Supreme development of vibrating material can be found in membranophones and chordophones. The material that creates vibration in a chordophone are the strings and in a percussion instrument its membrane. For quite some time experiments have been made with hides of animals in trying to perfect the membrane from methods of skinning to tanning and polishing of leather to anointing with formula preparations in some special way on the external or inner surface. The same refinement can also be detected in development of string material. In the Vedic period doorva and moonj were used; later animal hair and gut came to be used. Finally metal strings of steel, brass and copper are now employed in most chordophones. Some contemporary western instruments use paired strings in which a silver wire is twisted around a steel one to obtain deeper notes.

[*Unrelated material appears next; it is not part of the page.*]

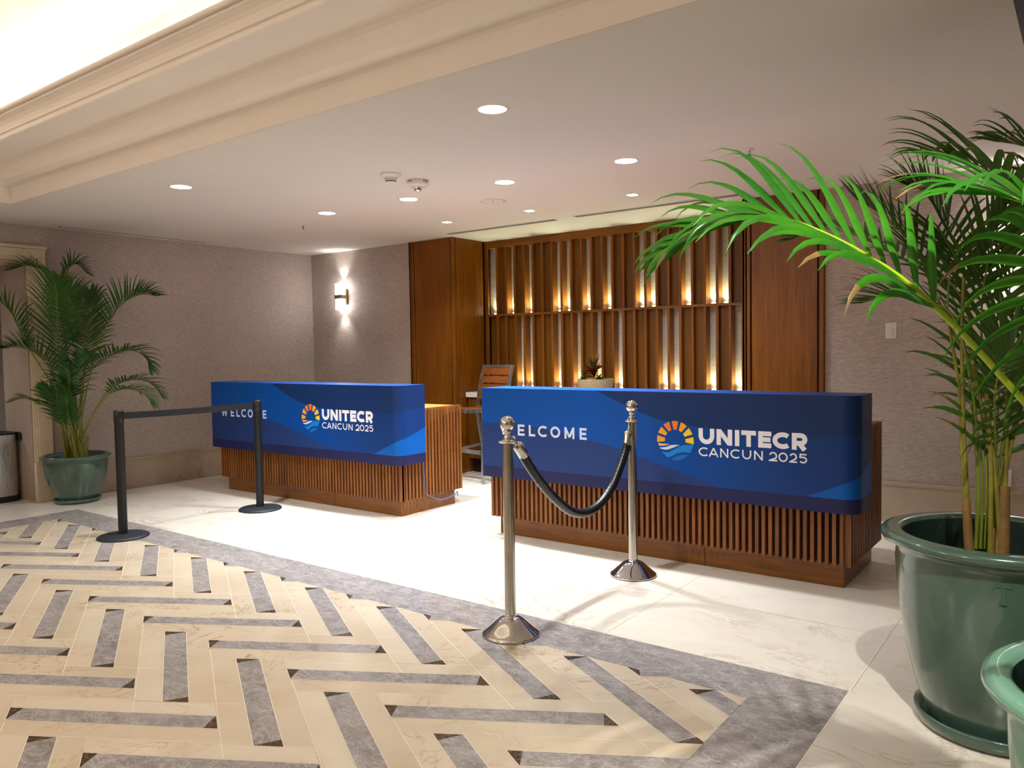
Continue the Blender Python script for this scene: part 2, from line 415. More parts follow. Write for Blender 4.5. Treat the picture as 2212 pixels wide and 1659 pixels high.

Striking / Driving substance
After mulling over the vibrating material let us study the third element of musical equipment, the substance that stimulates or strikes to produce vibration. The stimulus is generally the striker or plucking bit like mizrab in sitar, gaj (bow) in sarangi and shanku for sounding a nagada.

The driving force that brings out the sound from one material through the second can be of two types – continuous and intermittent. Use of bow and blowing or puffing brings out continuous sound like in a mashak or harmonium, while the force is broken in chordophones that employ plectrum like sitar, sarod, rudra veena. The impulse tool should be in accordance with the nature of the instrument. Interchanging the bows of sarangi and violin would fail to produce a fulfilling sound from either instrument.

Good artistes know how to bring out variations in sound from their instrument through slight changes in the driving substance. For example using a wire java, plastic java or coconut java on a sarod brings out different tones. Similarly when java strikes one inch from the bridge and seven inches from the bridge the two sounds are quite different. A change in the tonal quality of any instrument can be brought about in this fashion. The same instrument thus sounds melodious or harsh depending on the artiste. The driving substance therefore is vital to the art of playing an instrument; the adept artistes use it to bring out harsh and melodious notes in keeping with the nature of the instrument.

The number of impulse substances is not less than instruments though it appears to be so. Actually several metallophones like jhanjh, manjira, kartal, karma have two equal parts that strike together and most aerophones have wind for their impulse agent, hence it is only such chordophones and membranophones as sitar, veena, sarod, sarangi, nagada, dhounsa, nishan and mridang etc. use an impulse substance other than the main frame.

It is apparent that while the main frame, vibrating substance and impulse agent in musical equipment were simple using natural material, the development of Indian musical instruments clearly demonstrates how with changing needs, dreams and aspirations of man and society the instruments also developed with decreasing reliance on natural material and greater use artificial embellishment.